Delenda est

Henrique Custódio

Catão o Velho, Cônsul e Censor na Re­pú­blica Ro­mana, de­dicou a partir de 147 a.C. os úl­timos anos da sua vida a pro­mover a des­truição de Car­tago, a po­tência me­di­ter­râ­nica rival de Roma, fi­na­li­zando todos os dis­cursos com a frase Ce­terum censeo Cartha­ginem esse de­lendam «Além disso, opino que Car­tago deve ser des­truída» (a frase fi­caria plas­mada na fór­mula li­te­rária «De­lenda est Carthago» – «Car­tago deve ser des­truída»), que lhe valeu a ce­le­bri­dade da frase, do con­ceito e a de­cla­ração de guerra efec­tiva a Car­tago, des­truída «sem ficar pedra sobre pedra» na «Ter­ceira Guerra Pú­nica».

O con­ceito desta frase de Catão é im­pe­ri­a­lista e aponta, em re­lação «ao ini­migo», a sua des­truição total e sem con­ver­sa­ções de qual­quer es­pécie, fi­lo­sofia ex­pan­si­o­nista em que se ali­cerçou o Im­pério sé­culo e meio de­pois, por es­tranha ironia para com o feroz con­ser­va­do­rismo re­pu­bli­cano e rural do se­vero Censor.

Em Por­tugal, a mai­oria do povo há muito que anda a gritar o seu «de­lenda est» ao Go­verno.

Nestes quatro anos de chan­ce­laria Passos/​Portas ti­vemos de tudo, em ma­téria de abuso. Aliás, a tra­dição do abuso do poder é an­tiga e cres­cente, cul­mi­nando em Só­crates e Passos/​Portas – os go­vernos que, já sem pudor, abu­saram aber­ta­mente das mai­o­rias de­mo­crá­ticas ob­tidas em elei­ções, para go­vernar em re­gisto ab­so­luto. Foi assim com Só­crates e os «Pec», con­ti­nuou assim a co­li­gação PSD/​CDS, mas num pa­tamar da po­lí­tica de di­reita que ou­saria afrontar os fun­da­mentos do pró­prio Por­tugal de Abril.

Esse «novo tempo», a que Co­elho, ig­no­ran­te­mente, bap­tizou de «novo pa­ra­digma», «quis ir além da troika» e, a co­berto da dita, de­sen­ca­deou uma po­lí­tica sempre para além dos li­mites cons­ti­tu­ci­o­nais, afron­tando por mé­todo o TC e o re­gime de­mo­crá­tico cons­ti­tu­ci­onal e, ao longo de quatro anos, como que es­pa­lhou a peste e a fome no ter­ri­tório por­tu­guês, es­ti­o­lando tudo à volta, so­bre­tudo em ma­téria dos di­reitos so­ciais dos por­tu­gueses.

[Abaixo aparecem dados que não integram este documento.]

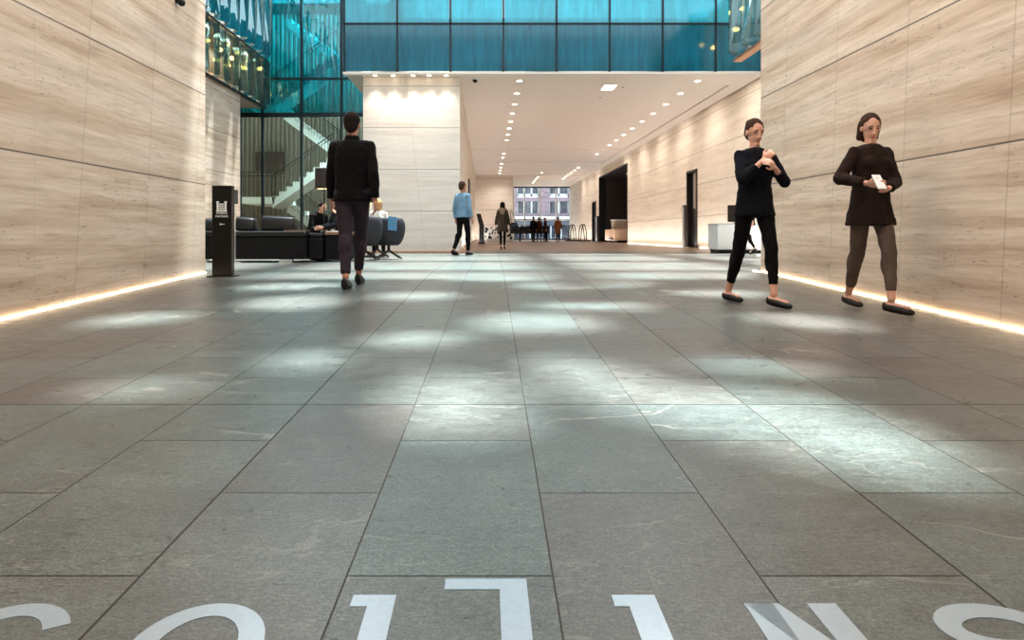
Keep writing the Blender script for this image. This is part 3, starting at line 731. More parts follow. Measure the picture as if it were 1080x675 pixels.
# ------------------------------------------------------------------ sign totem
TY = 8.62; tz = floor_z(TY)
t = empty('sign_totem', (xw(235.5, TY), TY, tz), 0, 'black totem sign with white tower logo and arrow at the left wall end', 'sign')
TW = 10.3 / F * TY; TH = zw(196, TY) - tz
b = MB(); b.box(-TW, TW, -.05, .05, .012, TH); b.build('totem_body', plain('bronze_black', (12, 9, 8), .25, .0, .2, spec=.25), t, bevel=.004)
b = MB(); b.box(-TW - .035, TW + .045, -.13, .13, 0, .012); b.build('base_plate', M_DARK, t)
def txt(body, size, loc, parent, name, mat=M_WHITE, rot=(PI / 2, 0, 0), ext=.001):
    cu = bpy.data.curves.new(name, 'FONT'); cu.body = body; cu.size = size; cu.align_x = 'CENTER'; cu.align_y = 'CENTER'; cu.extrude = ext
    o = bpy.data.objects.new(name, cu); COL.objects.link(o); me = o.to_mesh() if False else None
    dg = bpy.context.evaluated_depsgraph_get(); m = bpy.data.meshes.new_from_object(o.evaluated_get(dg)); bpy.data.objects.remove(o)
    o = bpy.data.objects.new(name, m); COL.objects.link(o); m.materials.clear(); m.materials.append(mat); o.parent = parent; o.location = loc; o.rotation_euler = rot; return o
lz = lambda y: zw(y, TY) - tz
txt('EVANS &', .034, (0, -.052, lz(225.2)), t, 'lettering'); txt('PARTNERS', .034, (0, -.052, lz(228.4)), t, 'lettering')
b = MB(); s = F / TY
def lb(x0, x1, y0, y1): b.box((x0 - 235.5) / s, (x1 - 235.5) / s, -.053, -.05, lz(y1), lz(y0))
lb(230.3, 232.2, 214, 223); lb(238.6, 240.5, 214, 223); lb(229.8, 232.6, 212.6, 214); lb(238.2, 241, 212.6, 214)
for y in (215, 217, 219, 221): lb(232.6, 238.2, y, y + 1.2)
lb(229.6, 241.2, 222.6, 223.6)
b.build('tower_logo', plain('logo_white', (225, 225, 225), .5), t)
b = MB(); lb(234, 238.5, 236.2, 236.8)
b.prism([((233 - 235.5) / s, -.053, lz(236.5)), ((235 - 235.5) / s, -.053, lz(235.2)), ((235 - 235.5) / s, -.053, lz(237.8))], (0, .003, 0)); b.build('arrow', M_WHITE, t)
t = empty('notice_holder', (xw(248, 12.1), 12.1, 0), 0, 'small grey notice on a thin stand rising behind the black totem sign', 'notice holder')
b = MB(); b.box(-.05, .05, -.01, .01, 1.05, 1.3); b.build('notice', plain('notice_grey', (60, 62, 64), .5), t); b = MB(); b.tube((0, 0, 0), (0, 0, 1.06), .008, seg=6); b.build('stem', M_STEEL, t); b = MB(); b.loft([((0, 0, 0), .1, .1), ((0, 0, .015), .1, .1)]); b.build('base', M_STEEL, t)

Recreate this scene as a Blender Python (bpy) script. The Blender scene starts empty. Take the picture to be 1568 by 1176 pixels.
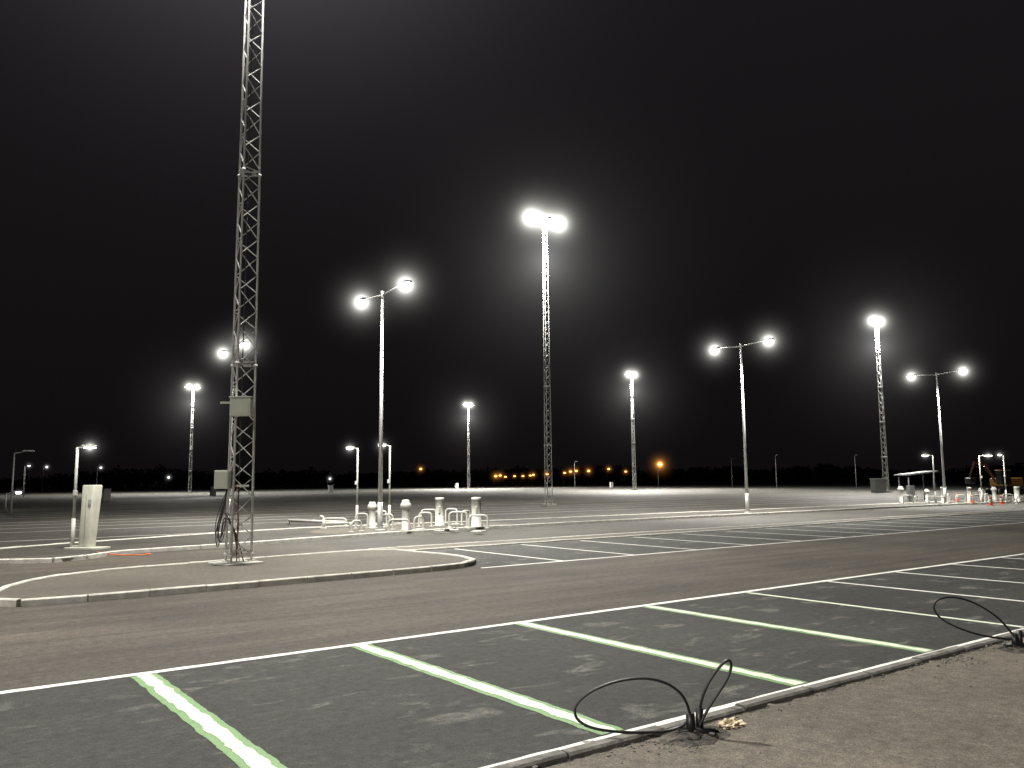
import bpy, bmesh, math, random
from mathutils import Vector, Matrix, noise
random.seed(7)
scene=bpy.context.scene
scene.view_settings.view_transform='Standard'
scene.view_settings.look='None'
scene.view_settings.exposure=0
COL=scene.collection
AZ=math.atan2(1700,1260); UX,UY=math.sin(AZ),math.cos(AZ)
def C(X,F):   # metres right of / ahead of the viewpoint -> parking grid coordinates
    return (X*UX+F*UY, -X*UY+F*UX)

# ---------------------------------------------------------------- materials
def newmat(name):
    m=bpy.data.materials.new(name); m.use_nodes=True
    nt=m.node_tree; b=nt.nodes['Principled BSDF']
    return m,nt,b
def N(nt,t,**k):
    n=nt.nodes.new(t)
    for a,v in k.items(): setattr(n,a,v)
    return n
def noise_n(nt,vec,scale,detail=4,rough=.6,dist=0):
    n=N(nt,'ShaderNodeTexNoise'); n.inputs['Scale'].default_value=scale
    n.inputs['Detail'].default_value=detail; n.inputs['Roughness'].default_value=rough
    n.inputs['Distortion'].default_value=dist
    nt.links.new(vec,n.inputs['Vector']); return n.outputs['Fac']
def ramp(nt,fac,stops):
    r=N(nt,'ShaderNodeValToRGB'); e=r.color_ramp.elements
    while len(e)<len(stops): e.new(.5)
    for i,(p,c) in enumerate(stops):
        e[i].position=p; e[i].color=(c if len(c)==4 else (*c,1)) if not isinstance(c,(int,float)) else (c,c,c,1)
    nt.links.new(fac,r.inputs['Fac']); return r.outputs['Color']
def mix(nt,a,b,fac,mode='MIX'):
    m=N(nt,'ShaderNodeMix'); m.data_type='RGBA'; m.blend_type=mode
    for s,v in ((m.inputs[6],a),(m.inputs[7],b),(m.inputs[0],fac)):
        if isinstance(v,(int,float)): s.default_value=v
        elif isinstance(v,tuple): s.default_value=(*v,1)
        else: nt.links.new(v,s)
    return m.outputs[2]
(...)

O des­cré­dito deste Go­verno é in­des­cri­tível e já chegou ao ex­tremo de ne­nhum dos seus mem­bros as­sumir qual­quer res­pon­sa­bi­li­dade po­lí­tica pelos atro­pelos go­ver­na­tivos com que são con­fron­tados já di­a­ri­a­mente. Os casos su­cedem-se, ina­cre­di­tá­veis, seja com a mi­nistra da Jus­tiça a «re­formar» com o caos in­for­má­tico, ad­mi­nis­tra­tivo e das es­tru­turas ju­di­ciá­rias sem as­sumir um pingo de res­pon­sa­bi­li­dade, idem para o mi­nistro da Saúde ou o des­con­chavo do En­sino tor­pe­deado por Crato ou ainda a mi­nistra das Fi­nanças, que con­tinua a pairar no éter sem nada dizer dos es­cân­dalos das «listas VIP» ou dos acessos in­dis­cri­mi­nados aos dados fis­cais dos ci­da­dãos.

Dá ideia que se as­sumem inim­pu­tá­veis de cam­bu­lhada com o PR, que, pelos vistos, optou por ser «Pre­si­dente do Go­verno».

Mas no go­verno nunca há «inim­pu­tá­veis». Hão-de ve­ri­ficá-lo amar­ga­mente nas pró­ximas elei­ções, quando os por­tu­gueses fi­zerem ouvir o seu «de­lenda est».